School Climate

School Climate/School Culture Though the terms “school climate” and “school culture” are often used interchangeably, but while they are related, they mean very different things.

School climate describes the environment that affects the behavior of teachers and students.  It describes the organization at the building and classroom level.  Is the building clean?  Are the classrooms organized?  Is there enough space for everyone to feel comfortable? Basically, how does the school “feel?”  For example, “Do students feel safe when they come to school?”

Schools can develop an overall sense of well-being, safety, high morale, and ultimately, improvement of academic achievement by focusing and nurturing a positive school climate.  When there is a shared sense of what is important based on the ethos of care and concern for others we find a greater commitment to a student’s learning.   A positive climate can be felt as soon as one enters the school building.  The subtle and overt messages on the walls, in the hallways, classrooms and around the campus immediately allow any newcomer to recognize if people are treated with dignity and respect.

A positive climate means students feel a sense of belonging within the school community rather than feeling marginalized, alienated, or unwelcome.  The community impact of a positive school climate cannot be ignored.  As students establish healthy connections with their peers and teachers, they will transfer the pride of school culture and climate back to their communities.  Effective schools reap multiple benefits, the most priceless being the  positive impact on student behavior regardless of external influences.

School culture refers to the beliefs and attitudes shared that permeate an individual school and a school district.  These shared beliefs, assumptions, and values, which are deeply imbedded, give a school its identity.  They are often taken for granted because they are so much a part of daily life.  School culture is based on past experience and leads to future decision-making.  Often you will hear,

“This is the way we do it here.”

In a brief put out by Michigan State University engagement specialists, the following four categories were listed as essential components of school climate.


  1. A physical environment that is welcoming and conducive to learning.
  2. A social environment that promotes communication and interaction.
  3. An affective environment that promotes a sense of belonging and self-esteem.
  4. An academic environment that promotes learning and self-fulfillment.


A welcoming physical environment contains a reasonable number of students who feel safe and comfortable everywhere on school property. Classrooms are orderly and well maintained along with the grounds surrounding the school. The noise level is kept low, areas for instruction are appropriate for that use, and staff members have sufficient resources and supplies.

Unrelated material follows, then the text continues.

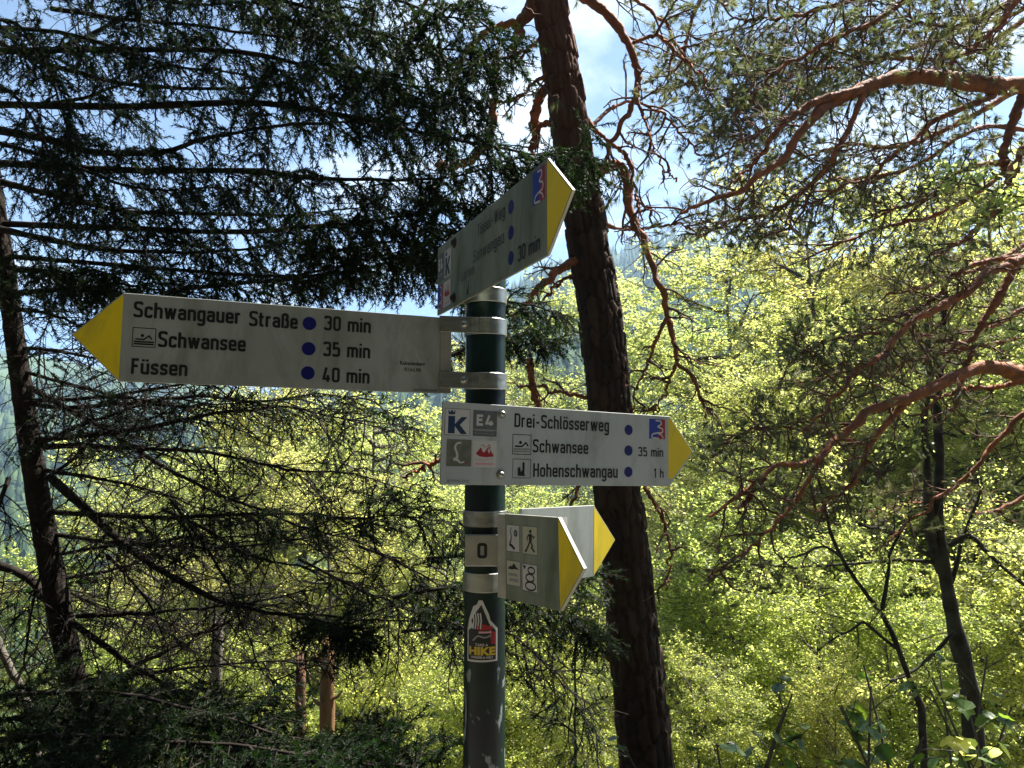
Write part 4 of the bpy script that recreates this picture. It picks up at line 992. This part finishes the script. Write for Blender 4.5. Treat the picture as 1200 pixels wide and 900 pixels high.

In an exemplary social environment, interaction is encouraged. Teachers and students actively communicate with each other and with parents who actively participate in the educational process.  Decisions are made on-site with the participation of teachers and sometimes students. Staff is open to student suggestions and students have opportunities to participate in decision-making.  Staff and students are trained to prevent and resolve conflicts.

A positive affective environment is one in which interaction between teachers, staff, and students is caring, responsive, supportive and respectful.  Students trust teachers and staff and morale is high for everyone. The school is open to diversity and welcoming to all cultures. Teachers and students feel they are contributing to the success of the school and there is a palpable sense of community. Parents perceive the school as warm, inviting and helpful.

In order for an academic environment to promote learning and self-fulfillment there must be a focus on academic subjects, but all types of intelligence and competence are respected and supported.  Teaching methods respect the different ways children learn. Expectations are high for all students and all are encouraged to succeed. Progress is regularly monitored.  Results of assessments are promptly communicated to students and parents.  Evaluation and redesign of teaching procedures and content is ongoing. Teachers are confident and knowledgeable.

These four elements of school climate do not operate independently of each other. One impacts the other and together they inform the climate of the school.